Short task: Repeat, please, only the lines from the top of the data down to the line with "the iron fence')"; include both of those lines.

Source excerpt:
┌──

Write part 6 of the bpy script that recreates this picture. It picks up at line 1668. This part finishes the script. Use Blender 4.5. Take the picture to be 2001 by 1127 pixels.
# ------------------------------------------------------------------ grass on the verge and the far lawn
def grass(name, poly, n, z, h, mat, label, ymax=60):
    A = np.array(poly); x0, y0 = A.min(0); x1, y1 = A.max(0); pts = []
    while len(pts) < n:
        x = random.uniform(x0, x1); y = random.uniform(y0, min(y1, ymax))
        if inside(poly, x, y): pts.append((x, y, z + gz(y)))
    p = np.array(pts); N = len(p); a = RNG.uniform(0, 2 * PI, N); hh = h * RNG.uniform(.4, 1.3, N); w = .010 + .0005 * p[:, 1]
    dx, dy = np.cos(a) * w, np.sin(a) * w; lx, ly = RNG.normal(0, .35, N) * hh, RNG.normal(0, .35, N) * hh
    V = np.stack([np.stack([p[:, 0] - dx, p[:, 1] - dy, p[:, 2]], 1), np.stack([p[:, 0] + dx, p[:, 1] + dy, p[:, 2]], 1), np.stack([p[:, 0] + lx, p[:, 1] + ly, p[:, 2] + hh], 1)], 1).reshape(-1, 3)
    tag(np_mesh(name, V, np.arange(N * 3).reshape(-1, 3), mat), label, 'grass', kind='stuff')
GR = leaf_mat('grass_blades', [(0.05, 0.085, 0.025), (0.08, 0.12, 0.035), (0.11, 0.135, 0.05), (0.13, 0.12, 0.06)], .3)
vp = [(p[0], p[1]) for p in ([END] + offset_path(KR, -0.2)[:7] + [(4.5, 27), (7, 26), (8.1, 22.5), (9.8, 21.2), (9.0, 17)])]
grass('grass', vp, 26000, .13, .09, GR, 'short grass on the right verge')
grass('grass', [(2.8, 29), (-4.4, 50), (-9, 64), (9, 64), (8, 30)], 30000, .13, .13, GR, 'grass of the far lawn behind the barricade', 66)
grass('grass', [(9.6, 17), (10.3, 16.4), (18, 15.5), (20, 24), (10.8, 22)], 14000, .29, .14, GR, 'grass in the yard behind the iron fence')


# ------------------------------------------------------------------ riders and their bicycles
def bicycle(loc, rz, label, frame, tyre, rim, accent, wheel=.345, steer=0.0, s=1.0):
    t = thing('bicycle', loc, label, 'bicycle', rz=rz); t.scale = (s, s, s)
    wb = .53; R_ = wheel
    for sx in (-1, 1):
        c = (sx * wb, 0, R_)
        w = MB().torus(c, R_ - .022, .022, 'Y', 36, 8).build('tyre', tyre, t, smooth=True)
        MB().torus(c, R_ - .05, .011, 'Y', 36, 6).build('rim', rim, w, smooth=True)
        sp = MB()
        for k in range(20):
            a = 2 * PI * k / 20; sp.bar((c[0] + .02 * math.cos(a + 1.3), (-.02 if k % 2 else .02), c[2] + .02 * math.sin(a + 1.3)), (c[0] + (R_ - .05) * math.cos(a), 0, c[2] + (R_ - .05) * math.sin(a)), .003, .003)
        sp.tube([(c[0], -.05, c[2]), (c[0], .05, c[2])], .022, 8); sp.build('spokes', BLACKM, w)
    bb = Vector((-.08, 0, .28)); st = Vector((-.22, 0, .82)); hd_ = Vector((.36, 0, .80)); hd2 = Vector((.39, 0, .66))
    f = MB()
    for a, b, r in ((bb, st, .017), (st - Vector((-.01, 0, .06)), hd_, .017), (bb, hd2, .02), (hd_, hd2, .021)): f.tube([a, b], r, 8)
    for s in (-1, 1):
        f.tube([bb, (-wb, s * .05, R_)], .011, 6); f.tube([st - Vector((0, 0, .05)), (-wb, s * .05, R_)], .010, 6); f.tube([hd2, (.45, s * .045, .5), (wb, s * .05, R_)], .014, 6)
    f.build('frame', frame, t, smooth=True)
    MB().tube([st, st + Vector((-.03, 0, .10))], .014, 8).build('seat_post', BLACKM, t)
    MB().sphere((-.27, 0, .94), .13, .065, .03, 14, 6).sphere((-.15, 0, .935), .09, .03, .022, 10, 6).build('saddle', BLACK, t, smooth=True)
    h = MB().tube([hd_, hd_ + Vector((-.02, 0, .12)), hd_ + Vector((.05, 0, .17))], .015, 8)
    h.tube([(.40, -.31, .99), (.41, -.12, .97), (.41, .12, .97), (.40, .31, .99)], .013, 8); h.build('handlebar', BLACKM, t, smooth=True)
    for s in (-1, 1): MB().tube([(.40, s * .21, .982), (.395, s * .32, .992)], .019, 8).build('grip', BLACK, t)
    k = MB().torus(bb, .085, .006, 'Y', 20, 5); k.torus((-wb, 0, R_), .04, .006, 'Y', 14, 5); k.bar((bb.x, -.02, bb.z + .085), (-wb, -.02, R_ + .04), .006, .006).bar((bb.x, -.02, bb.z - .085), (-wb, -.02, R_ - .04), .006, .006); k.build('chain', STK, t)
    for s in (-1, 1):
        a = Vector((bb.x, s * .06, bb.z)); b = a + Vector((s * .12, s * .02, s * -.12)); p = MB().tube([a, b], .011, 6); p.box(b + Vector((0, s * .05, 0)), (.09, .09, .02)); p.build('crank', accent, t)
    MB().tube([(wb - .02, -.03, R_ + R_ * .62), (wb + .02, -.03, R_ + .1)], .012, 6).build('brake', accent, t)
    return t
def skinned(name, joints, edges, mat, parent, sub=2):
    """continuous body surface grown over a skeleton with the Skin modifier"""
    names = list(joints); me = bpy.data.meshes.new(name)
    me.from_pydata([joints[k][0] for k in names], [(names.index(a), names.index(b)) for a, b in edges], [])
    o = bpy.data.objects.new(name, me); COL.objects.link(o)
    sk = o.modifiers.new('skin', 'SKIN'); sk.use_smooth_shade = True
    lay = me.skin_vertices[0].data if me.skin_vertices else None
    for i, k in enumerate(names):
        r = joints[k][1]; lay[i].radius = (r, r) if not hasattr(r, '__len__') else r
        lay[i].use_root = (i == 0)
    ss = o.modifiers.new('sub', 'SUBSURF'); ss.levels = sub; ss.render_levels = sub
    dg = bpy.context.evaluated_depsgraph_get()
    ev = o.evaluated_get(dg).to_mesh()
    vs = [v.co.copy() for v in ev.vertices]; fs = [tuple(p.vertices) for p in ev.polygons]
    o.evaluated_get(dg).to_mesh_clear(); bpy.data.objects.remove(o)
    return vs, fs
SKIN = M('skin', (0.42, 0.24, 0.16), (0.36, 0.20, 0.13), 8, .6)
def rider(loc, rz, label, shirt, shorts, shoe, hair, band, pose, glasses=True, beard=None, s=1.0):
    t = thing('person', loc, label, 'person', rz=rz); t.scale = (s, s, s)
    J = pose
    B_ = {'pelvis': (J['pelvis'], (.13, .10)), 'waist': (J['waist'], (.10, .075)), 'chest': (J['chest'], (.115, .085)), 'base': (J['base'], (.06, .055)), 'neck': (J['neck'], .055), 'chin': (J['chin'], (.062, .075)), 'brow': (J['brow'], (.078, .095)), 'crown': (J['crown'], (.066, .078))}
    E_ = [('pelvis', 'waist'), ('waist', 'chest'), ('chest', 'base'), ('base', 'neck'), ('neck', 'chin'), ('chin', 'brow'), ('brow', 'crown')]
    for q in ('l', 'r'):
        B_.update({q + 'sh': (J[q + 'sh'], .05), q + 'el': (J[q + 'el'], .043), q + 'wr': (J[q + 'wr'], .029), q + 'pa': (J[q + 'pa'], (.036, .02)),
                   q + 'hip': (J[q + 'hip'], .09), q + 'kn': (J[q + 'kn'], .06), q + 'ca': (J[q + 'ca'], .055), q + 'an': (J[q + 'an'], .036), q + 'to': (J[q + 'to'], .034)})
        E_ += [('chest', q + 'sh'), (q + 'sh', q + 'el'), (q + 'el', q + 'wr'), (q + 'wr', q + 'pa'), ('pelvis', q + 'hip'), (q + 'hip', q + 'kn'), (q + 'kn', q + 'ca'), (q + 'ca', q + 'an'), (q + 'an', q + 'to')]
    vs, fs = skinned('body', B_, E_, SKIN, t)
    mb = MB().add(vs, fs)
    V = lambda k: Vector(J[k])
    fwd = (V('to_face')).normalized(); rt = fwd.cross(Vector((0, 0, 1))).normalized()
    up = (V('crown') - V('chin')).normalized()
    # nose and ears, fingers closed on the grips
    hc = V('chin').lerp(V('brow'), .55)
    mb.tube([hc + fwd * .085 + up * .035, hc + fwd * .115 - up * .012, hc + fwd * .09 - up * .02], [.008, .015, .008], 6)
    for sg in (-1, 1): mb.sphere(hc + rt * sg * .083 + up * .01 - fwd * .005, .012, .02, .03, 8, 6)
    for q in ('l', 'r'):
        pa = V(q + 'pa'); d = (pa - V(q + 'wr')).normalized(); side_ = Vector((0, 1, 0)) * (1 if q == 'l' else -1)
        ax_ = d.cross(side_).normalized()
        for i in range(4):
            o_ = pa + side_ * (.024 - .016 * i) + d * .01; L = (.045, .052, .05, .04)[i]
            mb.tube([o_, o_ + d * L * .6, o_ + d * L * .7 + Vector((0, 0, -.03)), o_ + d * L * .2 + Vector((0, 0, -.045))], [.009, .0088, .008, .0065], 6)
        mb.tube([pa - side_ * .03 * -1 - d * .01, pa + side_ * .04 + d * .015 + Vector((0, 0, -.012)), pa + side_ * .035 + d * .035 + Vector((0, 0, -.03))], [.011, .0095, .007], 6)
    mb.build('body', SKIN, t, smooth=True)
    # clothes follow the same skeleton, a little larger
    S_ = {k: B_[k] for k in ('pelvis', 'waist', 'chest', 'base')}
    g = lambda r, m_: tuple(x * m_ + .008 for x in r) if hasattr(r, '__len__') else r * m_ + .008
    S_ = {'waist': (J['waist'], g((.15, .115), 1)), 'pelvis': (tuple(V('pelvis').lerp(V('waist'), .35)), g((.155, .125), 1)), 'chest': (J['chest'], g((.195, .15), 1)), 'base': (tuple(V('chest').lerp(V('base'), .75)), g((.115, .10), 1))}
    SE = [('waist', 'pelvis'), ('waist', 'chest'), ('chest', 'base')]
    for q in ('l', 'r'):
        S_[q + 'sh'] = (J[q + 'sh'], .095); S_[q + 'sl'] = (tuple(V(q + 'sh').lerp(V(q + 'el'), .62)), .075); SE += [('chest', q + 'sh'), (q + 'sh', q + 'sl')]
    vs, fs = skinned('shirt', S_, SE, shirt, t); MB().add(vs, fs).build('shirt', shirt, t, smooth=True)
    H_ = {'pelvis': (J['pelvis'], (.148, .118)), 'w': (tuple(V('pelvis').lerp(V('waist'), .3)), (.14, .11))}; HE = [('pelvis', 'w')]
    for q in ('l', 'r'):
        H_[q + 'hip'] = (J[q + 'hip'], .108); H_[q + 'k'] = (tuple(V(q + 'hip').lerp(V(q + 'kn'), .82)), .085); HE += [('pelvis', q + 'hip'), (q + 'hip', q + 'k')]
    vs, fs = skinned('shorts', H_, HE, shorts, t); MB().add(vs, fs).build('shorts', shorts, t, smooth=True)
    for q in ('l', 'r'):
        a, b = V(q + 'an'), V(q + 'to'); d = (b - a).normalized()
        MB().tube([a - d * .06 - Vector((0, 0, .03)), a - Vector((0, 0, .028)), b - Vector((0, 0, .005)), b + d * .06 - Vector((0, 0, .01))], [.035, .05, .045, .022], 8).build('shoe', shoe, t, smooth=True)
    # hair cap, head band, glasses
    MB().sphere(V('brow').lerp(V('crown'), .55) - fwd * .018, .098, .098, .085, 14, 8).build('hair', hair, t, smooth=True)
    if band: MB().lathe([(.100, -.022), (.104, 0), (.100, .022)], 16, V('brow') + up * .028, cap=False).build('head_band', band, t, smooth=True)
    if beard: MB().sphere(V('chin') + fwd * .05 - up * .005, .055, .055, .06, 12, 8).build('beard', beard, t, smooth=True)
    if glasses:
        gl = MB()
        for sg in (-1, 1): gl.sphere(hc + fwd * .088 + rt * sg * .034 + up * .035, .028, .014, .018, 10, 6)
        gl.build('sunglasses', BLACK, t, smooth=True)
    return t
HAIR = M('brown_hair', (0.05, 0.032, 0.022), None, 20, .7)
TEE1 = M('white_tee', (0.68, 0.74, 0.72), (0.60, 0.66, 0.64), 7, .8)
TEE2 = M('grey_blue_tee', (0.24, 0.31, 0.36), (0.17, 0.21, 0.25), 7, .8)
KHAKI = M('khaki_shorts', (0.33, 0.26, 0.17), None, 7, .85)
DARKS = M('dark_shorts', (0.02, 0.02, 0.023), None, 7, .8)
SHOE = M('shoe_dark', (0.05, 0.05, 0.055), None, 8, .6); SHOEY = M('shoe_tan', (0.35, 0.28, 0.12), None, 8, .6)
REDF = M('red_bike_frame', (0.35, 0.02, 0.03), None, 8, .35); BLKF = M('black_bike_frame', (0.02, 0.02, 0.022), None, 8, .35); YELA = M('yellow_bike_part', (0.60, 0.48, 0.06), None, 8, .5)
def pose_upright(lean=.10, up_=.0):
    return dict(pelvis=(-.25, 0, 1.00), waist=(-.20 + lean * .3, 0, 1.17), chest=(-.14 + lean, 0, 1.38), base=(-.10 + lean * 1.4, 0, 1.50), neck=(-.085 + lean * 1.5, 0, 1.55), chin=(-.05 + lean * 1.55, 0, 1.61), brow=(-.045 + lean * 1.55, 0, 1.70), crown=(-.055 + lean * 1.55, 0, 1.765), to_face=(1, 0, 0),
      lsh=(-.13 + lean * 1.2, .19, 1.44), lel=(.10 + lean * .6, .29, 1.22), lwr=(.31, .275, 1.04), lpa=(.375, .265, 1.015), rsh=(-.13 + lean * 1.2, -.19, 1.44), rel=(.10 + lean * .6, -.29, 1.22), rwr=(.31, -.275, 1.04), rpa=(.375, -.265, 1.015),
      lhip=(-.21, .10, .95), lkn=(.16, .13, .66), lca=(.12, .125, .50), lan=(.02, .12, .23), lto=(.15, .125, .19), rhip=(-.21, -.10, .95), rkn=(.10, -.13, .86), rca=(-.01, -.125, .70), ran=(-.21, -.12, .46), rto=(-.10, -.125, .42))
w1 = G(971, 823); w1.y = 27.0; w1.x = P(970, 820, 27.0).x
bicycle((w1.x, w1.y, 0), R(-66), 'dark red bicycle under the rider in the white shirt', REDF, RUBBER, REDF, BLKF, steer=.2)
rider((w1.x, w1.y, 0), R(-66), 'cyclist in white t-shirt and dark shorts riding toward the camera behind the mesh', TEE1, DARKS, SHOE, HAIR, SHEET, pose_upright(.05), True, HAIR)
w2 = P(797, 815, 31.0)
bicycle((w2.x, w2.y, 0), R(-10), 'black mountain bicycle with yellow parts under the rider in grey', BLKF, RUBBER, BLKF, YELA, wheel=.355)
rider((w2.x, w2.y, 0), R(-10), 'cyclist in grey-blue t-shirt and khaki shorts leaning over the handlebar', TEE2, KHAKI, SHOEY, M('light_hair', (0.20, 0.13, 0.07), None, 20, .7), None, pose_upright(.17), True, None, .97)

└──

Worked solution:
Write part 6 of the bpy script that recreates this picture. It picks up at line 1668. This part finishes the script. Use Blender 4.5. Take the picture to be 2001 by 1127 pixels.
# ------------------------------------------------------------------ grass on the verge and the far lawn
def grass(name, poly, n, z, h, mat, label, ymax=60):
    A = np.array(poly); x0, y0 = A.min(0); x1, y1 = A.max(0); pts = []
    while len(pts) < n:
        x = random.uniform(x0, x1); y = random.uniform(y0, min(y1, ymax))
        if inside(poly, x, y): pts.append((x, y, z + gz(y)))
    p = np.array(pts); N = len(p); a = RNG.uniform(0, 2 * PI, N); hh = h * RNG.uniform(.4, 1.3, N); w = .010 + .0005 * p[:, 1]
    dx, dy = np.cos(a) * w, np.sin(a) * w; lx, ly = RNG.normal(0, .35, N) * hh, RNG.normal(0, .35, N) * hh
    V = np.stack([np.stack([p[:, 0] - dx, p[:, 1] - dy, p[:, 2]], 1), np.stack([p[:, 0] + dx, p[:, 1] + dy, p[:, 2]], 1), np.stack([p[:, 0] + lx, p[:, 1] + ly, p[:, 2] + hh], 1)], 1).reshape(-1, 3)
    tag(np_mesh(name, V, np.arange(N * 3).reshape(-1, 3), mat), label, 'grass', kind='stuff')
GR = leaf_mat('grass_blades', [(0.05, 0.085, 0.025), (0.08, 0.12, 0.035), (0.11, 0.135, 0.05), (0.13, 0.12, 0.06)], .3)
vp = [(p[0], p[1]) for p in ([END] + offset_path(KR, -0.2)[:7] + [(4.5, 27), (7, 26), (8.1, 22.5), (9.8, 21.2), (9.0, 17)])]
grass('grass', vp, 26000, .13, .09, GR, 'short grass on the right verge')
grass('grass', [(2.8, 29), (-4.4, 50), (-9, 64), (9, 64), (8, 30)], 30000, .13, .13, GR, 'grass of the far lawn behind the barricade', 66)
grass('grass', [(9.6, 17), (10.3, 16.4), (18, 15.5), (20, 24), (10.8, 22)], 14000, .29, .14, GR, 'grass in the yard behind the iron fence')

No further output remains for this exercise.